Big Sing is a remarkable event. Singing, like rugby, is one of those things where wealth doesn’t determine achievement. On the three days of the Auckland regional finals in June, the Town Hall thronged with students from dozens of schools, large and small, state and private. Dio, King’s and St Cuth’s were there in strength, and so were schools north of the bridge, and so was South Auckland. In one afternoon session this year, an almost entirely Pakeha choir from Long Bay was followed by an almost entirely Asian boys choir from Macleans and then the almost entirely Pasifika choir from Tangaroa. Big Sing is Auckland.
Tangaroa takes it seriously. You have to audition to get into the choir, and they rehearse hard. At Big Sing, they do three songs: something from a classical Western tradition, a New Zealand or Pasifika song, and an “other styles” option. Tangaroa’s choices were “Hine e Hine”, a Maori classic it’s quite easy to do well but, because it’s so well known, almost impossible to make distinctively great; a Xhosa folk song from southern Africa which has fiendishly difficult rhythms as well as the usual multi-part harmonies; and a 19th-century lieder by Josef Rheinberger — a song that requires a haunting purity of tone. No pressure then.
In the rehearsal room after school on the last day before the comp, Grant Langdon stood before them in hoodie and shorts and told them they were good but not good enough. He’s the Year 13 dean as well as head of music and performing arts, and in his friendly, focused way, he said, “Every time you sing, you have to be better than the last time. You’ve got 80 per cent. I want 20 per cent more.”
They’re not grossly underresourced: the two music rooms “probably have about $60,000 of equipment each”, said Langdon. The choir mostly sang a capella, but to find their notes they used the electric baby grand standing in the corner.
He doesn’t run the choir: that job falls to first-year teacher Moira Aneru, who is a singer and composer herself. Like Langdon, she’s found a way to seem relaxed and remain determined.
The kids fooled around. They started to sing, Aneru stopped them, they started again and it was fine. It was like that for well over an hour. These kids can sing like angels, the boys and the girls, but standing still and keeping quiet, that’s harder.
Partly, they were hungry. The number-one joke: they were always hungry. Partly, they were excited. Partly, they just liked being with each other, having fun, doing this thing, making it good. I tried to remember when I’d last been in a room with such keen, smiling people.
And with such quick wit. “The teachers want you to perform for them in the staffroom on Friday before school,” said Langdon. “Will they feed us?” came the whiplash response.

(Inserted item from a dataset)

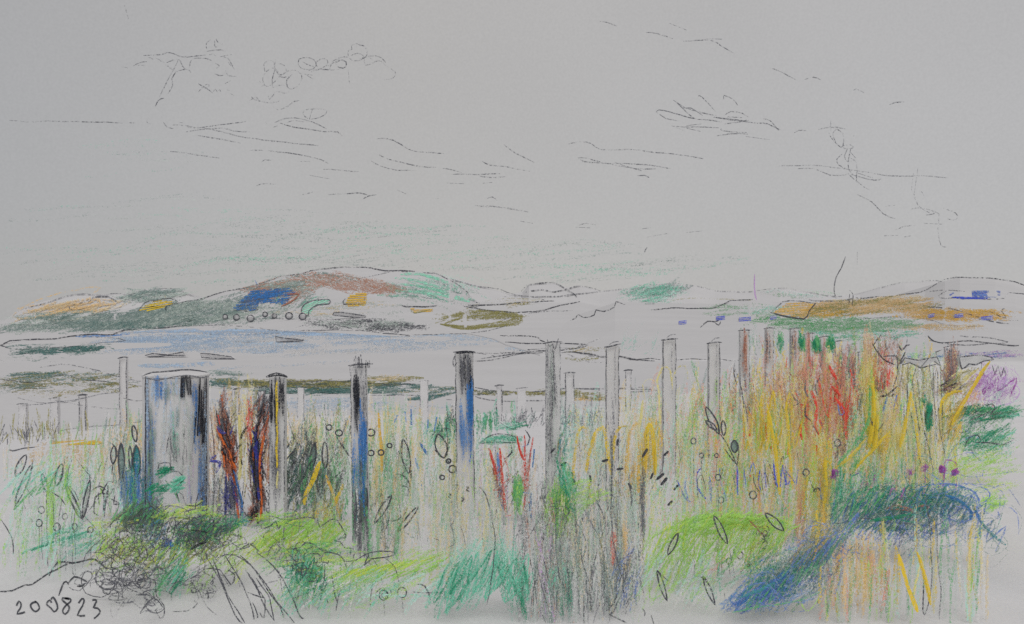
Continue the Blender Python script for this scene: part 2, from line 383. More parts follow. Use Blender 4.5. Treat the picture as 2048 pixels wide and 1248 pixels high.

And in that room with its posters and moulded plastic chairs and indestructible carpet, when all the jokes were set aside, they produced breathtaking loveliness, over and over. And then went back to jokes. And then went back to beauty.
In the competition the next day, in their specially provided new choir uniforms, they stood nervous, proud and still on the big stage, and filled the hall with that beauty.
At high-decile schools, what they tell you all the time is that it’s such a joy to teach kids who want to learn. Langdon and Aneru have kids who want to learn, too, but it’s not a given. They’ve made it rewarding, for them and the kids, by a kind of alchemical psychology: they go with the flow and push against it, too.
Academies, better assessment methods, a home-and-school focus, aiming as high as high can be, performing and reinforcing values through extra-curricular school life as well as the classroom, and instilling confidence… boys at Tangaroa are staying and achieving.
Most of those things were also on display in the rugby game against Botany. The Tangaroa team, which includes some of the Big Sing choir, is young, with a couple of 15-year-olds and only five Year 13s. They’re rebuilding after being relegated from the 1A division last year. The plan is to create a team that’s strong enough to win promotion and then stay up.
You can see it in the style of rugby they play, which is all about the team. That Saturday, the forwards conceded almost no turnovers; the backs kept passing and the passes stuck; everyone tackled and tackled. They had fun, and Botany did, too: the game was played in a spirit of delighted enthusiasm, which didn’t detract at all from each side’s deep desire to win.
Tangaroa attacked with determined patience, and with just a few minutes left, down 12-10, they were twice held up over the line. The crowd was all gasps and OMGs. The team didn’t crack. Finally, another long passing movement sent the left wing crashing over.
Tony Fa’amatuainu is in the first XV, although he was injured and running the touchline that day. He said being part of a good team wasn’t a goal in itself. “We have to do well in class or we don’t play.” Each week? “Yes, each week.” He grinned and looked me in the eye.
Did he like the policy? “Yeah. It’s good. School’s not just about sport. Mrs Ashmore made us see that.”
Success on the paddock is directly linked to success in the schoolroom. Tangaroa hasn’t lost a game this season. They’re on track.
And yet, for a school like this, success will always be precarious. The wealthy schools, state as well as private, have sports scouts and money for sporting scholarships, not to mention academic ones. When they woo away the best and brightest — the students, the players and even the coaches — it’s portrayed as good news for those who go. But it’s extra tough on those left behind.
There’s one other thing about Tangaroa that would be obvious to any visitor. It’s clean and really tidy. Hardly any litter. Gardens tended. Buildings mainly in the simple, elegantly modernist brick-and-weatherboard style of the 1970s, with a lot of prefabs: all of them cleanly painted. Nothing is broken; there’s no graffiti. Each building has a big sign on it, not so much because the students may get lost, but because of what it signifies: purpose.